My second-most cited law review article, “Coase and the Constitution” (Guerra-Pujol, 2011), one of six scholarly papers I have written inspired by the ideas of the late Ronald Coase, presents a Coasean or property-rights method for resolving disputes over federalism. That is, instead of attempting to draw an arbitrary boundary line between local and national spheres of power through legal, historical, or semantic analyses of a country’s constitution, my Quixotic paper proposes the creation of alternative “federalism markets” in which governmental powers and functions would be allocated to Congress, the States, or even private firms through decentralized auction mechanisms and secondary markets. Since its initial publication in volume 14 of the Richmond Journal of Law and Public Interest, “Coase and the Constitution” has been cited at least five times in the scholarly literature, including, I confess, one self-citation:
- Aziz Z. Huq, “The Negotiated Structural Constitution,” Columbia Law Review, Vol. 114, No. 7 (2014), pp. 1595-1686.

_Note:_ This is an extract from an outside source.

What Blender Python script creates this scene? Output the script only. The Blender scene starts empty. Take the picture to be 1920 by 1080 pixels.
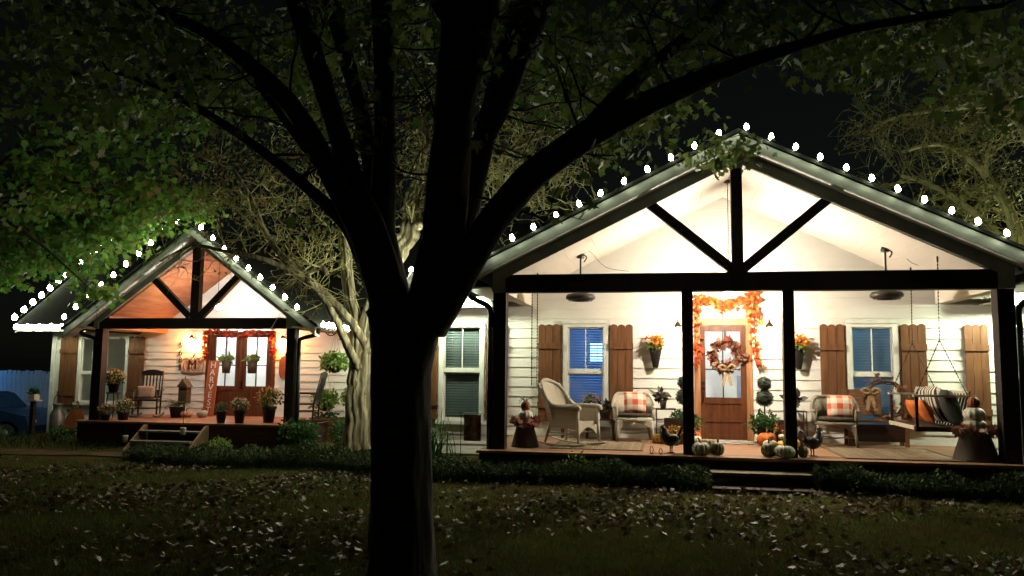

- Erin Ryan, “Negotiating Federalism and the Structural Constitution” (Reply to Professor Huq), Columbia Law Review Sidebar, Vol. 115 (2015), pp. 4-38.
- Christian B. Sundquist, “Positive Education Federalism,” Mercer Law Review, Vol. 68 (2017), pp. 351-387.
- Trent J. MacDonald, The Political Economy of Non-Territorial Exit, Elgar (2019).
- Enrique Guerra-Pujol (self-citation), “The Poker-Litigation Game,” arxiv:1509.01214 (20 Jun 2015), pp. 1-17.
I will be reading the first four of these scholarly works and replying to them in the next few days. (As an aside, I will revisit my six other Coasean papers as well, and I will also resume my extended review of Nozick’s Anarchy, State, and Utopia, which I began late last year.)